In WSNs, the nodes closer to the sink may die faster than the nodes that are farther away from the sink, as they consume more energy for relaying data. To balance energy consumption, the sink-oriented layered clustering (SOLC) methodology proposed by Mo et al. first divides the sensor field into concentric rings centered at the sink, and then computes the optimal ring widths and the numbers of cluster heads in different rings for clustering. The cluster heads in a ring closer to the sink have smaller sizes than those in the rings farther away from the sink. As such, they can spend less energy for intra-cluster data processing and more energy for inter-cluster data relay to improve the network lifetime.

Natural disaster monitoring with WSNs is a well-known data intensive application with high bandwidth requirements and stringent delay constraints. It manifests a typical paradigm of data-intensive application in a low-cost scalable system. Chen et al. first assess the representative works in this area by classifying them within the domains of application of WSNs for disasters and optimization technologies. Chen et al. then describe the design of an early warning system for geohazards in a reservoir region, focusing on issues of: (a) supporting reliable data transmission, (b) handling huge data of heterogeneous sources and types, and (c) minimizing energy consumption.

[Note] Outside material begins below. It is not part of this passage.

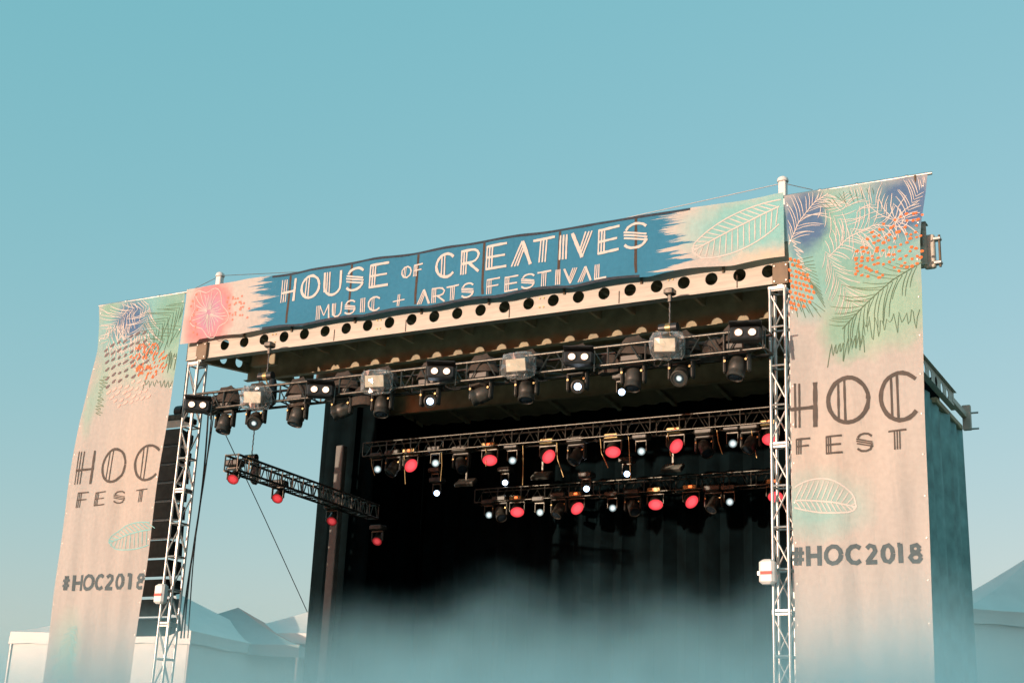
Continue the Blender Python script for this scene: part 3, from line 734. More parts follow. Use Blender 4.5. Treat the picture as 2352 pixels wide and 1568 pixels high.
def banner_mat(name, base, blobs, brush=None, trans=.25):
    """Printed cloth: a base colour and watercolour blobs (colour, x, z, rx, rz, softness, strength) in metres on the cloth."""
    m, n, l, p = new_mat(name)
    uv = n.new('ShaderNodeUVMap'); uv.uv_map = 'cloth'
    nz = n.new('ShaderNodeTexNoise'); nz.inputs['Scale'].default_value = 3.5; nz.inputs['Detail'].default_value = 7; nz.inputs['Roughness'].default_value = .6
    l.new(uv.outputs[0], nz.inputs['Vector'])
    sub = n.new('ShaderNodeVectorMath'); sub.operation = 'SUBTRACT'; l.new(nz.outputs['Color'], sub.inputs[0]); sub.inputs[1].default_value = (.5, .5, .5)
    scl = n.new('ShaderNodeVectorMath'); scl.operation = 'SCALE'; scl.inputs['Scale'].default_value = .38; l.new(sub.outputs[0], scl.inputs[0])
    wv = n.new('ShaderNodeVectorMath'); l.new(uv.outputs[0], wv.inputs[0]); l.new(scl.outputs[0], wv.inputs[1])
    cur = None
    def mixc(fac, colr):
        nonlocal cur
        mx = n.new('ShaderNodeMixRGB'); l.new(fac, mx.inputs['Fac'])
        if cur is None: mx.inputs['Color1'].default_value = (*base, 1)
        else: l.new(cur, mx.inputs['Color1'])
        mx.inputs['Color2'].default_value = (*colr, 1); cur = mx.outputs[0]
    for (colr, x, z, rx, rz, soft, st) in blobs:
        mp = n.new('ShaderNodeMapping'); mp.vector_type = 'TEXTURE'; mp.inputs['Location'].default_value = (x, z, 0); mp.inputs['Scale'].default_value = (rx, rz, 1)
        l.new(wv.outputs[0], mp.inputs[0])
        ln = n.new('ShaderNodeVectorMath'); ln.operation = 'LENGTH'
        sx = n.new('ShaderNodeSeparateXYZ'); l.new(mp.outputs[0], sx.inputs[0]); cx = n.new('ShaderNodeCombineXYZ'); l.new(sx.outputs[0], cx.inputs[0]); l.new(sx.outputs[1], cx.inputs[1])
        l.new(cx.outputs[0], ln.inputs[0])
        mr = n.new('ShaderNodeMapRange'); mr.inputs['From Min'].default_value = 1+soft; mr.inputs['From Max'].default_value = 1-soft
        mr.inputs['To Min'].default_value = 0; mr.inputs['To Max'].default_value = st; l.new(ln.outputs['Value'], mr.inputs['Value'])
        mixc(mr.outputs[0], colr)
    if brush:
        colr, xl, xr, reach = brush      # ragged dry-brush edges left and right
        sx = n.new('ShaderNodeSeparateXYZ'); l.new(uv.outputs[0], sx.inputs[0])
        mp = n.new('ShaderNodeMapping'); mp.inputs['Scale'].default_value = (.28, 8.5, 1); l.new(uv.outputs[0], mp.inputs[0])
        n1 = n.new('ShaderNodeTexNoise'); n1.inputs['Scale'].default_value = 1.0; n1.inputs['Detail'].default_value = 9; n1.inputs['Roughness'].default_value = .72; l.new(mp.outputs[0], n1.inputs['Vector'])
        off = n.new('ShaderNodeMath'); off.operation = 'MULTIPLY_ADD'; l.new(n1.outputs['Fac'], off.inputs[0]); off.inputs[1].default_value = reach*3.4; off.inputs[2].default_value = -reach*1.7
        def edge(x0, sgn):
            a = n.new('ShaderNodeMath'); a.operation = 'SUBTRACT'
            l.new(sx.outputs[0], a.inputs[0]); a.inputs[1].default_value = x0
            b = n.new('ShaderNodeMath'); b.operation = 'MULTIPLY_ADD'; l.new(a.outputs[0], b.inputs[0]); b.inputs[1].default_value = sgn; l.new(off.outputs[0], b.inputs[2])
            c = n.new('ShaderNodeMapRange'); c.inputs['From Min'].default_value = -.015; c.inputs['From Max'].default_value = .015; l.new(b.outputs[0], c.inputs['Value']); return c.outputs[0]
        mn = n.new('ShaderNodeMath'); mn.operation = 'MINIMUM'; l.new(edge(xl, 1), mn.inputs[0]); l.new(edge(xr, -1), mn.inputs[1])
        mixc(mn.outputs[0], colr)
    # faint cloth mottling
    n3 = n.new('ShaderNodeTexNoise'); n3.inputs['Scale'].default_value = 14; n3.inputs['Detail'].default_value = 5; l.new(uv.outputs[0], n3.inputs['Vector'])
    r3 = n.new('ShaderNodeMapRange'); r3.inputs['To Min'].default_value = .86; r3.inputs['To Max'].default_value = 1.12; l.new(n3.outputs['Fac'], r3.inputs['Value'])
    mu = n.new('ShaderNodeMixRGB'); mu.blend_type = 'MULTIPLY'; mu.inputs['Fac'].default_value = 1; l.new(cur, mu.inputs['Color1']); l.new(r3.outputs[0], mu.inputs['Color2'])
    l.new(mu.outputs[0], p.inputs['Base Color']); p.inputs['Roughness'].default_value = .8; p.inputs['Specular IOR Level'].default_value = .2
    wvn = n.new('ShaderNodeTexNoise'); wvn.inputs['Scale'].default_value = 2.4; wvn.inputs['Detail'].default_value = 5; wvn.inputs['Distortion'].default_value = .6
    cm = n.new('ShaderNodeMapping'); cm.inputs['Scale'].default_value = (2.2, .55, 1); cm.inputs['Rotation'].default_value = (0, 0, .12); l.new(uv.outputs[0], cm.inputs[0]); l.new(cm.outputs[0], wvn.inputs['Vector'])
    bp = n.new('ShaderNodeBump'); bp.inputs['Strength'].default_value = .3; bp.inputs['Distance'].default_value = .06; l.new(wvn.outputs['Fac'], bp.inputs['Height']); l.new(bp.outputs[0], p.inputs['Normal'])
    tl = n.new('ShaderNodeBsdfTranslucent'); l.new(mu.outputs[0], tl.inputs[0])
    mx = n.new('ShaderNodeMixShader'); mx.inputs[0].default_value = trans; l.new(p.outputs[0], mx.inputs[1]); l.new(tl.outputs[0], mx.inputs[2])
    l.new(mx.outputs[0], n['Material Output'].inputs[0])
    return m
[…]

We believe that all of the papers presented in this Special Issue ought to serve as references for students, researchers, and industry practitioners interested or currently working in the evolving and interdisciplinary area of security-aware and data intensive computing in intelligent mobile systems. We hope that the readers will find new inspiration for their research.

We are grateful to all the contributors of this issue. We thank the authors for their time and efforts in the presentation of their recent research results. We also would like to express our sincere thanks to the reviewers, who have helped us to ensure the quality of this publication. Our special thanks go to the editorial and management teams of ACM/Springer Mobile Networks & Applications (MONET) journal for their great support throughout the entire publication process.